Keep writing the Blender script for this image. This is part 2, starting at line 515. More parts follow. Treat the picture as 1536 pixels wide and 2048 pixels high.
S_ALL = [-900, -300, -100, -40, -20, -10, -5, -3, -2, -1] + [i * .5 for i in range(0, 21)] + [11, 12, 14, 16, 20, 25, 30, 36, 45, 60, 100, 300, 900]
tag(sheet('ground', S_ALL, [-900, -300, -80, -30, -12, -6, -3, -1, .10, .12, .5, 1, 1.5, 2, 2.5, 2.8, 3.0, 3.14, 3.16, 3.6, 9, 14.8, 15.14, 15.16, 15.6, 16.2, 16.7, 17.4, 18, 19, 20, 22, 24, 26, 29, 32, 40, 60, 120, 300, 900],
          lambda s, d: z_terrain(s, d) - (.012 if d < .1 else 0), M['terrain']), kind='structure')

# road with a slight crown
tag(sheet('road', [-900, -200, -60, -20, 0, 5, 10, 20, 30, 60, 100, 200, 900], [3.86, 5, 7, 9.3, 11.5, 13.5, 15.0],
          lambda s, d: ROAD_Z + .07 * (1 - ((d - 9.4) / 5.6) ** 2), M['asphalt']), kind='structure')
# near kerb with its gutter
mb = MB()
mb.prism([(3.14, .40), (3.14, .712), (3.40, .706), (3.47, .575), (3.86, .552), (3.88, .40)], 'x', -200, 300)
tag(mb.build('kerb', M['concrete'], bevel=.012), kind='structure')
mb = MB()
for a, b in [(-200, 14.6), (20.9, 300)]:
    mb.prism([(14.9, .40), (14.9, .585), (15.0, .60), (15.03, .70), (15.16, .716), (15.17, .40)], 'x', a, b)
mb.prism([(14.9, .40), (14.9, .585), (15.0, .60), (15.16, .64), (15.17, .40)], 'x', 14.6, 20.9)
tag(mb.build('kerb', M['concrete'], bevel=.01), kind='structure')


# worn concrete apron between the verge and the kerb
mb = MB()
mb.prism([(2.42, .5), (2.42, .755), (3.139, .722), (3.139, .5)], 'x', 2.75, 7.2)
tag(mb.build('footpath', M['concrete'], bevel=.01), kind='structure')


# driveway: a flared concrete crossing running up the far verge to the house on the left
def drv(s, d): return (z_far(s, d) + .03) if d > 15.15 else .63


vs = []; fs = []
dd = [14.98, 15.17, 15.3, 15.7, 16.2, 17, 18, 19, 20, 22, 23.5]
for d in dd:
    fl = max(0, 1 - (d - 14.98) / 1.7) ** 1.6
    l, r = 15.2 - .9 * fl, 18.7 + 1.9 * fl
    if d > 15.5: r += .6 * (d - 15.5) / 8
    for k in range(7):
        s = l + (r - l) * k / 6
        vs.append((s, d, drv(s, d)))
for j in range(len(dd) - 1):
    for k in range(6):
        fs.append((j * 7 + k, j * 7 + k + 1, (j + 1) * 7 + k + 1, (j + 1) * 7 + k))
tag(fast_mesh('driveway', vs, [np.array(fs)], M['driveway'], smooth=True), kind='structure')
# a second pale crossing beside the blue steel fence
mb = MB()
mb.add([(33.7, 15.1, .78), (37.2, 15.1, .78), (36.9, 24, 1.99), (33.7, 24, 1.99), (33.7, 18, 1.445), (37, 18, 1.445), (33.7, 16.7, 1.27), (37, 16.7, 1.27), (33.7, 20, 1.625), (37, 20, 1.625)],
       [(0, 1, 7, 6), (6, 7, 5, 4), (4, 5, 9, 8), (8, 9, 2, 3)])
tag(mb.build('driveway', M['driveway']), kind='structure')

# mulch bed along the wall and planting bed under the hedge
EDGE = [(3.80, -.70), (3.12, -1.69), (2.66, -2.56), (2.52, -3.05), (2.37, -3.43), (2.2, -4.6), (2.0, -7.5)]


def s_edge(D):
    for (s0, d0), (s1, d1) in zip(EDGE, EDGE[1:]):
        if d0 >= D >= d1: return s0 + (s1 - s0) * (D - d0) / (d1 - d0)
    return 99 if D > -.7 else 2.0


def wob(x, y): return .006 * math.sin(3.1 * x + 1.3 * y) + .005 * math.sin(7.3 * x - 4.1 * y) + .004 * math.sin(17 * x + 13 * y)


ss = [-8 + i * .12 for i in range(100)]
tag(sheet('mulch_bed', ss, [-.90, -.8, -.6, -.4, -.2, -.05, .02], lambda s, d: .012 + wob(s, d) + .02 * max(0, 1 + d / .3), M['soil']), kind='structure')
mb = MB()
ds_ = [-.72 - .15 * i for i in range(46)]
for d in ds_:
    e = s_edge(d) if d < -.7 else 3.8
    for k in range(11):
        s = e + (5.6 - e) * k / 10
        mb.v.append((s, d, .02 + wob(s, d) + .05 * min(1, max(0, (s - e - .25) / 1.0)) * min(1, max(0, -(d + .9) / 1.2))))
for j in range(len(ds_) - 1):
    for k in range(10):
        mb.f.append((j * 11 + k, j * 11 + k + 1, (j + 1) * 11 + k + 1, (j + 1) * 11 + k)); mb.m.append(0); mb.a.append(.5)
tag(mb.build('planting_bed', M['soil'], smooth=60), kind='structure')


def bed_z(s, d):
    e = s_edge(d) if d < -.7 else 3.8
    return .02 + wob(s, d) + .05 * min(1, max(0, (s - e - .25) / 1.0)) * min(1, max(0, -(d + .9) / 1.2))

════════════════

DESCRIPTION OF THE TASK: Reproduce each line of the material above precisely.

ANSWER TO THIS TASK:
Keep writing the Blender script for this image. This is part 2, starting at line 515. More parts follow. Treat the picture as 1536 pixels wide and 2048 pixels high.
S_ALL = [-900, -300, -100, -40, -20, -10, -5, -3, -2, -1] + [i * .5 for i in range(0, 21)] + [11, 12, 14, 16, 20, 25, 30, 36, 45, 60, 100, 300, 900]
tag(sheet('ground', S_ALL, [-900, -300, -80, -30, -12, -6, -3, -1, .10, .12, .5, 1, 1.5, 2, 2.5, 2.8, 3.0, 3.14, 3.16, 3.6, 9, 14.8, 15.14, 15.16, 15.6, 16.2, 16.7, 17.4, 18, 19, 20, 22, 24, 26, 29, 32, 40, 60, 120, 300, 900],
          lambda s, d: z_terrain(s, d) - (.012 if d < .1 else 0), M['terrain']), kind='structure')

# road with a slight crown
tag(sheet('road', [-900, -200, -60, -20, 0, 5, 10, 20, 30, 60, 100, 200, 900], [3.86, 5, 7, 9.3, 11.5, 13.5, 15.0],
          lambda s, d: ROAD_Z + .07 * (1 - ((d - 9.4) / 5.6) ** 2), M['asphalt']), kind='structure')
# near kerb with its gutter
mb = MB()
mb.prism([(3.14, .40), (3.14, .712), (3.40, .706), (3.47, .575), (3.86, .552), (3.88, .40)], 'x', -200, 300)
tag(mb.build('kerb', M['concrete'], bevel=.012), kind='structure')
mb = MB()
for a, b in [(-200, 14.6), (20.9, 300)]:
    mb.prism([(14.9, .40), (14.9, .585), (15.0, .60), (15.03, .70), (15.16, .716), (15.17, .40)], 'x', a, b)
mb.prism([(14.9, .40), (14.9, .585), (15.0, .60), (15.16, .64), (15.17, .40)], 'x', 14.6, 20.9)
tag(mb.build('kerb', M['concrete'], bevel=.01), kind='structure')


# worn concrete apron between the verge and the kerb
mb = MB()
mb.prism([(2.42, .5), (2.42, .755), (3.139, .722), (3.139, .5)], 'x', 2.75, 7.2)
tag(mb.build('footpath', M['concrete'], bevel=.01), kind='structure')


# driveway: a flared concrete crossing running up the far verge to the house on the left
def drv(s, d): return (z_far(s, d) + .03) if d > 15.15 else .63


vs = []; fs = []
dd = [14.98, 15.17, 15.3, 15.7, 16.2, 17, 18, 19, 20, 22, 23.5]
for d in dd:
    fl = max(0, 1 - (d - 14.98) / 1.7) ** 1.6
    l, r = 15.2 - .9 * fl, 18.7 + 1.9 * fl
    if d > 15.5: r += .6 * (d - 15.5) / 8
    for k in range(7):
        s = l + (r - l) * k / 6
        vs.append((s, d, drv(s, d)))
for j in range(len(dd) - 1):
    for k in range(6):
        fs.append((j * 7 + k, j * 7 + k + 1, (j + 1) * 7 + k + 1, (j + 1) * 7 + k))
tag(fast_mesh('driveway', vs, [np.array(fs)], M['driveway'], smooth=True), kind='structure')
# a second pale crossing beside the blue steel fence
mb = MB()
mb.add([(33.7, 15.1, .78), (37.2, 15.1, .78), (36.9, 24, 1.99), (33.7, 24, 1.99), (33.7, 18, 1.445), (37, 18, 1.445), (33.7, 16.7, 1.27), (37, 16.7, 1.27), (33.7, 20, 1.625), (37, 20, 1.625)],
       [(0, 1, 7, 6), (6, 7, 5, 4), (4, 5, 9, 8), (8, 9, 2, 3)])
tag(mb.build('driveway', M['driveway']), kind='structure')

# mulch bed along the wall and planting bed under the hedge
EDGE = [(3.80, -.70), (3.12, -1.69), (2.66, -2.56), (2.52, -3.05), (2.37, -3.43), (2.2, -4.6), (2.0, -7.5)]


def s_edge(D):
    for (s0, d0), (s1, d1) in zip(EDGE, EDGE[1:]):
        if d0 >= D >= d1: return s0 + (s1 - s0) * (D - d0) / (d1 - d0)
    return 99 if D > -.7 else 2.0


def wob(x, y): return .006 * math.sin(3.1 * x + 1.3 * y) + .005 * math.sin(7.3 * x - 4.1 * y) + .004 * math.sin(17 * x + 13 * y)


ss = [-8 + i * .12 for i in range(100)]
tag(sheet('mulch_bed', ss, [-.90, -.8, -.6, -.4, -.2, -.05, .02], lambda s, d: .012 + wob(s, d) + .02 * max(0, 1 + d / .3), M['soil']), kind='structure')
mb = MB()
ds_ = [-.72 - .15 * i for i in range(46)]
for d in ds_:
    e = s_edge(d) if d < -.7 else 3.8
    for k in range(11):
        s = e + (5.6 - e) * k / 10
        mb.v.append((s, d, .02 + wob(s, d) + .05 * min(1, max(0, (s - e - .25) / 1.0)) * min(1, max(0, -(d + .9) / 1.2))))
for j in range(len(ds_) - 1):
    for k in range(10):
        mb.f.append((j * 11 + k, j * 11 + k + 1, (j + 1) * 11 + k + 1, (j + 1) * 11 + k)); mb.m.append(0); mb.a.append(.5)
tag(mb.build('planting_bed', M['soil'], smooth=60), kind='structure')


def bed_z(s, d):
    e = s_edge(d) if d < -.7 else 3.8
    return .02 + wob(s, d) + .05 * min(1, max(0, (s - e - .25) / 1.0)) * min(1, max(0, -(d + .9) / 1.2))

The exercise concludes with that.